┏━━

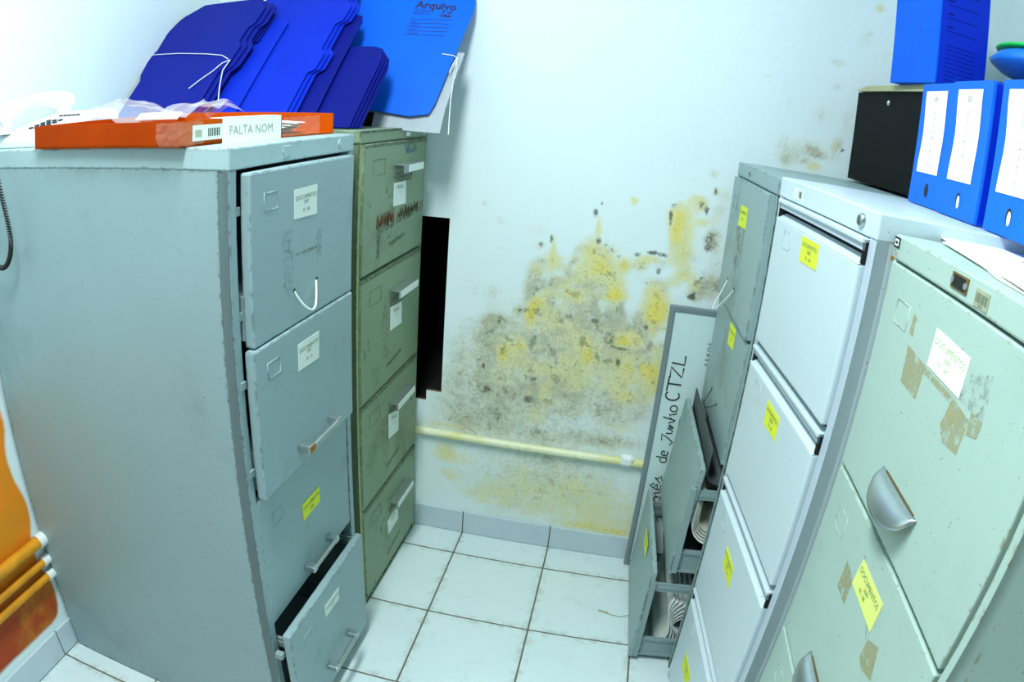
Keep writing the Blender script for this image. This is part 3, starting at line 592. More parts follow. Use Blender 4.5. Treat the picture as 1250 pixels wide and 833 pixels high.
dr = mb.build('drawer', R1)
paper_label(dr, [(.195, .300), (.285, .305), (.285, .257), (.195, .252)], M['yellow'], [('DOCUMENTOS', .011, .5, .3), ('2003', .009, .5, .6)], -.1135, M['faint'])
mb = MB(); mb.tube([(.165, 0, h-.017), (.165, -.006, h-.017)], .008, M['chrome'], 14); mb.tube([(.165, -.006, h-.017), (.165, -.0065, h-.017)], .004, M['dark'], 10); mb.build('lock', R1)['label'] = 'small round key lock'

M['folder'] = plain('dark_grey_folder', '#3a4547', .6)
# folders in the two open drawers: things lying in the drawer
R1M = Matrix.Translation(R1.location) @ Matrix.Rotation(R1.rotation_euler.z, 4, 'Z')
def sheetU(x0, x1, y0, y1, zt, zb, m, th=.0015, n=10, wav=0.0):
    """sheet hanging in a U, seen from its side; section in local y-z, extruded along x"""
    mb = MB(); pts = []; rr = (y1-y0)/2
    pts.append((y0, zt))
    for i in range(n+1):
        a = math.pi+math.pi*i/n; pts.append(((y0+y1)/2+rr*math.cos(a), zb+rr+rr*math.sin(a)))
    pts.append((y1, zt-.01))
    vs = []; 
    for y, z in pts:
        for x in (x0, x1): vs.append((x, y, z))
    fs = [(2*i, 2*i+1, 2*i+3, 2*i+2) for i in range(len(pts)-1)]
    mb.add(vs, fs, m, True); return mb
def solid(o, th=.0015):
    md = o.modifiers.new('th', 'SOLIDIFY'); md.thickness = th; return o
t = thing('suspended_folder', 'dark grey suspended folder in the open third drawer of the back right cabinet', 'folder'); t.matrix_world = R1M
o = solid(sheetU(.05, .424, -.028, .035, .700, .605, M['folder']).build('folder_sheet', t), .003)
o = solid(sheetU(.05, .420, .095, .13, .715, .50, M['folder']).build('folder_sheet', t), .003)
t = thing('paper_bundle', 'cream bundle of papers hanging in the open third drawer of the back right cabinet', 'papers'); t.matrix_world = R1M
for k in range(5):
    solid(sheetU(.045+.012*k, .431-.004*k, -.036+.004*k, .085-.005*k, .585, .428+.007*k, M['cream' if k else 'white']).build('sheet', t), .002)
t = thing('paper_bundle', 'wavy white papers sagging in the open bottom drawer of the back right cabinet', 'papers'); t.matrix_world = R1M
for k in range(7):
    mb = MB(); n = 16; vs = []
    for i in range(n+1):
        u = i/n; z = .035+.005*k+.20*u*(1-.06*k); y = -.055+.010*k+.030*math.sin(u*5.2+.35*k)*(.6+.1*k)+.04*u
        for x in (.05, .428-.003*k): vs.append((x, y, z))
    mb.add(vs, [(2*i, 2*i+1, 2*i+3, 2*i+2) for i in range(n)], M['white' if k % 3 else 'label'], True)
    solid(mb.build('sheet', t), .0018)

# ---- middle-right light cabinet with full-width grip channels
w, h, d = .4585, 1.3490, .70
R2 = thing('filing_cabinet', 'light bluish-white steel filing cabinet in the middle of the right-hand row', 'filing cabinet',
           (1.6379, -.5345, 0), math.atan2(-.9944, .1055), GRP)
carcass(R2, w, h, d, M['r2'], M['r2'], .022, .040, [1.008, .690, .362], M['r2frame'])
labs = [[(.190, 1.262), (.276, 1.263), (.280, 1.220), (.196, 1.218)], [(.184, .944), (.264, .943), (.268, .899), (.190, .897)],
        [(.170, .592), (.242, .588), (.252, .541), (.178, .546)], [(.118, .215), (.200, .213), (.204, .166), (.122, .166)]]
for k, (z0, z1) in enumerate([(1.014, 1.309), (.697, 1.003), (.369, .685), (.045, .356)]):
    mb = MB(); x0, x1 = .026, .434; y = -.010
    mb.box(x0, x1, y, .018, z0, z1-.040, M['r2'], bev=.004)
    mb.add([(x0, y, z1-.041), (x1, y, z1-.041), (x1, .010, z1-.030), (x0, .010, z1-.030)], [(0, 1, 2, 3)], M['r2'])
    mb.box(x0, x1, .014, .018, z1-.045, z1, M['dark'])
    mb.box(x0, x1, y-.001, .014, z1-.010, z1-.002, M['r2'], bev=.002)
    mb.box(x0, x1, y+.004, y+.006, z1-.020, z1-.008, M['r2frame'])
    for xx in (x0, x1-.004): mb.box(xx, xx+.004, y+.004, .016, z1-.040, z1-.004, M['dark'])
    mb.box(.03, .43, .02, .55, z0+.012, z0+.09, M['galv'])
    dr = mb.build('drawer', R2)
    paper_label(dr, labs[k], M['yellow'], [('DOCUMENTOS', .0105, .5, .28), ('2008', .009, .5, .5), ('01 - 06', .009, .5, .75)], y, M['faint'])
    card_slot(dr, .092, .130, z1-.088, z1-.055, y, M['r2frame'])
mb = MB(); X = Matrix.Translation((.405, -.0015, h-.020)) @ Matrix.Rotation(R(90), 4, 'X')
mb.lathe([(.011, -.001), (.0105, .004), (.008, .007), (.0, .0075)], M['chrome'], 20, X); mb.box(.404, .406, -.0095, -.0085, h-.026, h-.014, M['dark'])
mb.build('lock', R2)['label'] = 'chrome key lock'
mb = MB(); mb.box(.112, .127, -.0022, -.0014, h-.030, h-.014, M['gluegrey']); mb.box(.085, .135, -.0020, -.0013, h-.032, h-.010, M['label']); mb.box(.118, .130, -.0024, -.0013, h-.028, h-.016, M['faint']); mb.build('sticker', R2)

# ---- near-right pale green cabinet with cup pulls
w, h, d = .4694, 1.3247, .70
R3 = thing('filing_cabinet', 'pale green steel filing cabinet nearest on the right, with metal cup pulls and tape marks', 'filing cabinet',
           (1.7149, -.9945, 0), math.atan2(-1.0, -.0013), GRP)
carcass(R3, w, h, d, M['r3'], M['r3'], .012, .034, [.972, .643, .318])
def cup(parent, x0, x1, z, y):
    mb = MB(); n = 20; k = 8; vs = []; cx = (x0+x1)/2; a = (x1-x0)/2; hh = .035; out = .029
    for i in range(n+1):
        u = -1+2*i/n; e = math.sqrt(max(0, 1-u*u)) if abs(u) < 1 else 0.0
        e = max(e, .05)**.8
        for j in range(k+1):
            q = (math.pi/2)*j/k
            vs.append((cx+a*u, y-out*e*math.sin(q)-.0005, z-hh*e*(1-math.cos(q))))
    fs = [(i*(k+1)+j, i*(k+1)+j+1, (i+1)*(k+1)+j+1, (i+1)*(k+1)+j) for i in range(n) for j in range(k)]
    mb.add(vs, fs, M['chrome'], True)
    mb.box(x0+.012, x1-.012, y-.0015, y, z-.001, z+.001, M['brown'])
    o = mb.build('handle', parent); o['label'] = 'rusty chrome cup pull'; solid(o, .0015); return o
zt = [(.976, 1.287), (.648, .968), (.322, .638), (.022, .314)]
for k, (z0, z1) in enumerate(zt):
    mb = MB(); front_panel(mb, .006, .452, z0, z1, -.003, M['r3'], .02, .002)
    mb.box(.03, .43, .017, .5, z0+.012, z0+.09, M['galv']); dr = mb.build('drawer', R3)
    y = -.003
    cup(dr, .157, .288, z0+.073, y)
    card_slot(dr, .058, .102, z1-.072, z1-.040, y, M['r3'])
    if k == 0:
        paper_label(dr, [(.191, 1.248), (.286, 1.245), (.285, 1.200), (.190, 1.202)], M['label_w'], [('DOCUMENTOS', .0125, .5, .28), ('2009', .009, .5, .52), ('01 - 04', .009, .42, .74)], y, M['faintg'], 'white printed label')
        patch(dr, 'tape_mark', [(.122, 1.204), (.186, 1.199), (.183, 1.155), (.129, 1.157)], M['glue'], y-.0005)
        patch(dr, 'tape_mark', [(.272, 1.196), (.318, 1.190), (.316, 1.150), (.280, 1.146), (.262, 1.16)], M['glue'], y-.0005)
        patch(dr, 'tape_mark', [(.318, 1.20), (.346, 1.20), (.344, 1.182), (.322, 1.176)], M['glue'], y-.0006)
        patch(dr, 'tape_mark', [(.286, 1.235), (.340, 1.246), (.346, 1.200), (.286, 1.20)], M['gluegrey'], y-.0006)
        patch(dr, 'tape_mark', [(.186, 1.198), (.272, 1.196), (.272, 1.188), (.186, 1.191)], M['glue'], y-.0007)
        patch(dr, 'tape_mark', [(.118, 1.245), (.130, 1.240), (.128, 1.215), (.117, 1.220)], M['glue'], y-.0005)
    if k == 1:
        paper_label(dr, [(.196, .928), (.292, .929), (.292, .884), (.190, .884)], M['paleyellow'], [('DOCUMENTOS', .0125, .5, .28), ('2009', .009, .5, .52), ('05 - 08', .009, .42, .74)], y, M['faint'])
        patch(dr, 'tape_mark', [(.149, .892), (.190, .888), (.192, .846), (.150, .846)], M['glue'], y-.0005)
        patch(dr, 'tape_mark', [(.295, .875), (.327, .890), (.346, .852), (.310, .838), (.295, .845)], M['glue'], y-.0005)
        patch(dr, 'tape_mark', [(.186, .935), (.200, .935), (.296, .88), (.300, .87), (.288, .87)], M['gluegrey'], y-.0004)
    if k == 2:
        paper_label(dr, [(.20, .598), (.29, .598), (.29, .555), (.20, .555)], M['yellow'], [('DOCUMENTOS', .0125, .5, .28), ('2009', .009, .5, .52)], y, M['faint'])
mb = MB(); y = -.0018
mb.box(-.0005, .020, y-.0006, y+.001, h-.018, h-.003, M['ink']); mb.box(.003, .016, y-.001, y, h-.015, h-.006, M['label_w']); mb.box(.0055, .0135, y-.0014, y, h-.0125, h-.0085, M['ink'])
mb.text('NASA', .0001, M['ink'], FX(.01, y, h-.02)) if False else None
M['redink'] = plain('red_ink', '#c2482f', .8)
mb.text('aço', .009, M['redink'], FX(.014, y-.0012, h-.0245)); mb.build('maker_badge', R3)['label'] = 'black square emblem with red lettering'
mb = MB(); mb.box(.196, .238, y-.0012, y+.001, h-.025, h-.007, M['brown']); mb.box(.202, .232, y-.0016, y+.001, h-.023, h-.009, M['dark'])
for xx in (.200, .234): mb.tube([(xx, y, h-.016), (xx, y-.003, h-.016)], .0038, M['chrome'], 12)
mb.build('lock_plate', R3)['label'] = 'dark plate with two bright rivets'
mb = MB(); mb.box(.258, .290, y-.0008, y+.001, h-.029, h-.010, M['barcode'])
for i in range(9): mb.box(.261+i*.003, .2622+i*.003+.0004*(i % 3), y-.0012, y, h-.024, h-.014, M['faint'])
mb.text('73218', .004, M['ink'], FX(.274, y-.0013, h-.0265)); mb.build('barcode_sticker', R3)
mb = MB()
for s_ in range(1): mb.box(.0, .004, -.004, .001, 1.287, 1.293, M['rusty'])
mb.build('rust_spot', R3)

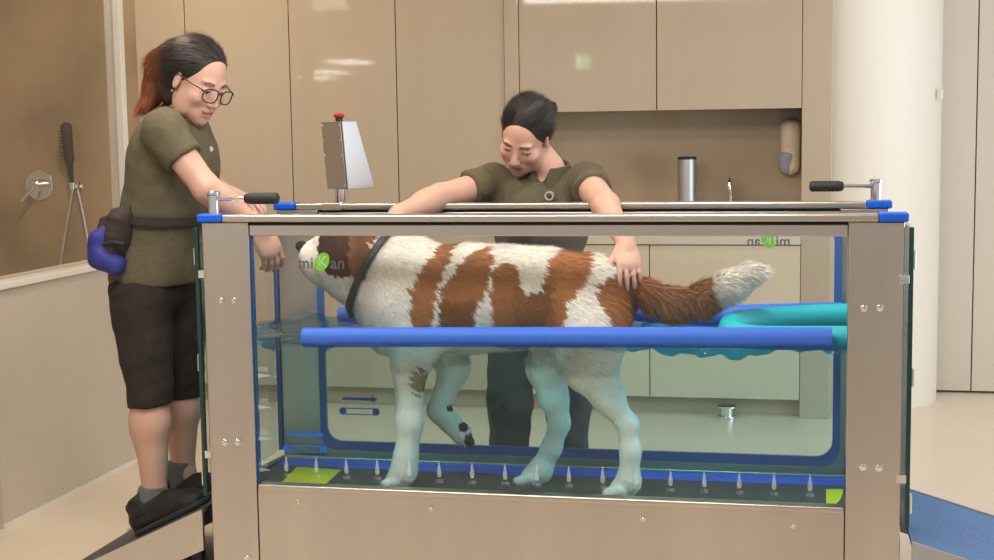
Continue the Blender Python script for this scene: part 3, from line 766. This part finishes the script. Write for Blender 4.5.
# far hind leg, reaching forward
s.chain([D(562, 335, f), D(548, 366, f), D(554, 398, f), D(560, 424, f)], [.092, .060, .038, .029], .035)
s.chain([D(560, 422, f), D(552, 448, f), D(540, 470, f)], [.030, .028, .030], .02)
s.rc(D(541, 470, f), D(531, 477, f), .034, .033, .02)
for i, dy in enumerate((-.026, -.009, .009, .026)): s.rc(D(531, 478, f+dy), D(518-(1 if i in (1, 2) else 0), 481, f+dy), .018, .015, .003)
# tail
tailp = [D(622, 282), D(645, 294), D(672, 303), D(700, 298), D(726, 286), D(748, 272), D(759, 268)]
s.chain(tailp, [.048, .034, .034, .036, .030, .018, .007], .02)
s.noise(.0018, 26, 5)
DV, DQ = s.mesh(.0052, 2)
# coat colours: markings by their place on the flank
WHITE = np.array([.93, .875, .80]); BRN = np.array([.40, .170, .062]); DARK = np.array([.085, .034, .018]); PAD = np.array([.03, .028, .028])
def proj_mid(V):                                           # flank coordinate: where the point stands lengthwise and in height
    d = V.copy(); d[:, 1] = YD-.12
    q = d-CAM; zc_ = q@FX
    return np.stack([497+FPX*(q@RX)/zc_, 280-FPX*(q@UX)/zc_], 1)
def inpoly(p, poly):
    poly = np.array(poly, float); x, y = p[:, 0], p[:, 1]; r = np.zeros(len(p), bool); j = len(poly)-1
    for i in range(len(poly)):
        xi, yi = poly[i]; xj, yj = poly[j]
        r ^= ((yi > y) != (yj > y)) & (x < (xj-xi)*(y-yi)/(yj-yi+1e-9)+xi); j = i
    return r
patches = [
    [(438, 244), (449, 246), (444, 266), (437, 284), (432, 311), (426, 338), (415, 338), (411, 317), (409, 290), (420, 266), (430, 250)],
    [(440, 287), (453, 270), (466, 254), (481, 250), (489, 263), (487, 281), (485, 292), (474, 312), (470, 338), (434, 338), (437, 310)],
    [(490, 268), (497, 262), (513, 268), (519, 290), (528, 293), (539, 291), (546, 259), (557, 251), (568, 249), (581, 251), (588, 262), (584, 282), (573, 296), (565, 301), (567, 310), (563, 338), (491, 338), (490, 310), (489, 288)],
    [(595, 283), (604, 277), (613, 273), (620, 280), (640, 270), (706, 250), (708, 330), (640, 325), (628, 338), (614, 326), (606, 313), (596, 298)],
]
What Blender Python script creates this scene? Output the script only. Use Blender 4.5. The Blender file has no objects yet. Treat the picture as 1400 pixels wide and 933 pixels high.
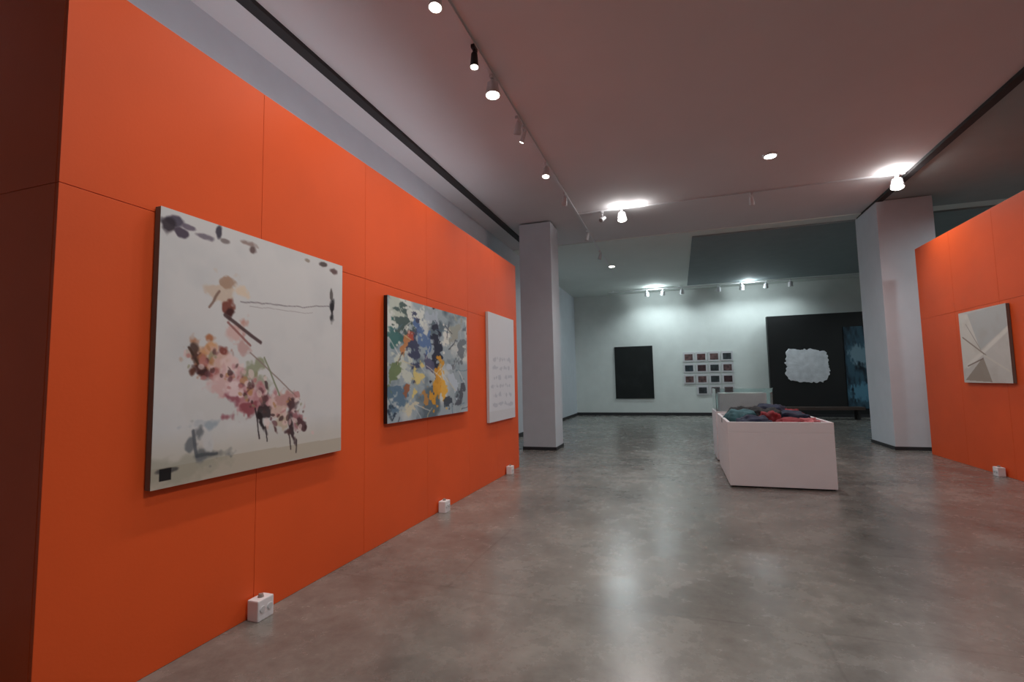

┗━━

STATED TASK: Without the pictures, return the listing above from its first line through the line that has "round key lock'".

SOLUTION TO THIS TASK:
Keep writing the Blender script for this image. This is part 3, starting at line 592. More parts follow. Use Blender 4.5. Treat the picture as 1250 pixels wide and 833 pixels high.
dr = mb.build('drawer', R1)
paper_label(dr, [(.195, .300), (.285, .305), (.285, .257), (.195, .252)], M['yellow'], [('DOCUMENTOS', .011, .5, .3), ('2003', .009, .5, .6)], -.1135, M['faint'])
mb = MB(); mb.tube([(.165, 0, h-.017), (.165, -.006, h-.017)], .008, M['chrome'], 14); mb.tube([(.165, -.006, h-.017), (.165, -.0065, h-.017)], .004, M['dark'], 10); mb.build('lock', R1)['label'] = 'small round key lock'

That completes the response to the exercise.